I am in a grailesque mood

Of course I'm French.  Why do you think I speak with this outrageous accent!!!



Since: Jan 1, 2008
Posted on: February 29, 2008 1:41 pm
 

I am in a grailesque mood

"What is your favorite color?"  That has always been my favorite.  I use it often, and people just stare at me.

"My name is Roger the Shrubber" is another of my favorites.

The holy hand grenade of Antioch is also great.

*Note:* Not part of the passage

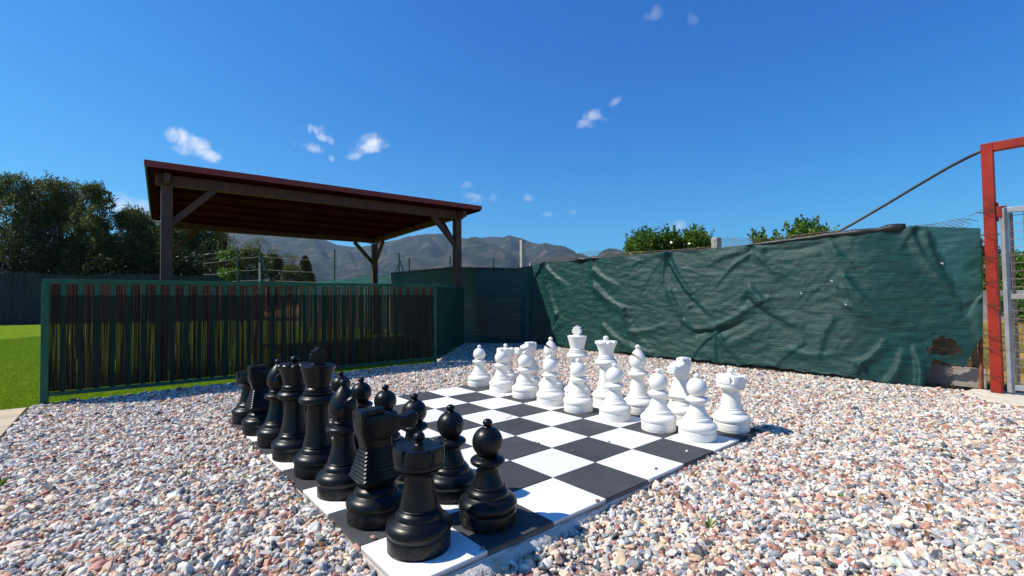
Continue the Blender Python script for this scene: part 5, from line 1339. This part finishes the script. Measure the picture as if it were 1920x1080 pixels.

I have the "I fart in your general direction" t-shirt.  I think I got it at Target of all places.




Since: Jan 9, 2008
Posted on: February 29, 2008 1:01 pm
 

I am in a grailesque mood

Sorry for the lousy formatting.. Sigh.. That'll teach me to preview first.

Here it is better:

The Bridge of Death

Bridgekeeper: STOP! Who would cross the Bridge of Death must answer me these questions three, ere the other side he see.
Sir Lancelot: Ask me the questions, Bridgekeeper. I am not afraid.
Bridgekeeper: What... is your name?
Sir Lancelot: My name is Sir Lancelot of Camelot.
Bridgekeeper: What... is your quest?
Sir Lancelot: To seek the Holy Grail.
Bridgekeeper: What... is your favourite colour?
Sir Lancelot: Blue.
Bridgekeeper: [Suddenly friendly] Right. Off you go.
Sir Lancelot: Oh, thank you. Thank you very much. [crosses the Bridge]
Sir Robin: That's easy! [He approaches the Bridge. The others follow him.]
Bridgekeeper: STOP! Whoever approacheth the Bridge of Death must answer me these questions three, ere the other side he see.
Sir Robin: Ask me the questions, Bridgekeeper. I'm not afraid.
Bridgekeeper: What... is your name?
Sir Robin: Sir Robin of Camelot.
Bridgekeeper: What... is your quest?
Sir Robin: To seek the Holy Grail.
Bridgekeeper: What... is the capital of Assyria?
Sir Robin: I don't know that! AAAAAAAAHHH! [is cast into the gorge by an invisible force]
[Arthur and the other Knights realise that this will not be as easy as they thought. Galahad then approaches the Bridge.]
Bridgekeeper: STOP! What... is your name?
Sir Galahad: Sir Galahad of Camelot.
Bridgekeeper: What... is your quest?
Sir Galahad: I seek the Grail.
Bridgekeeper: What... is your favourite colour?
Sir Galahad: Blue. No, yellOOOOOOOW!! [is cast into the gorge]
Bridgekeeper: Hee hee heh. STOP! What... is your name?
King Arthur: It is Arthur, King of the Britons.
Bridgekeeper: What... is your quest?
King Arthur: To seek the Holy Grail.
Bridgekeeper: What... is the average air-speed velocity of an unladen swallow?
King Arthur: What do you mean? An African or European swallow?
Bridgekeeper: Huh? I don't know that! EEEEEEAAAARRGH!!! [is cast into the gorge]
Sir Bedevere: [to Arthur] How do you know so much about swallows?
King Arthur: Well, you have to know these things when you're a king, you know.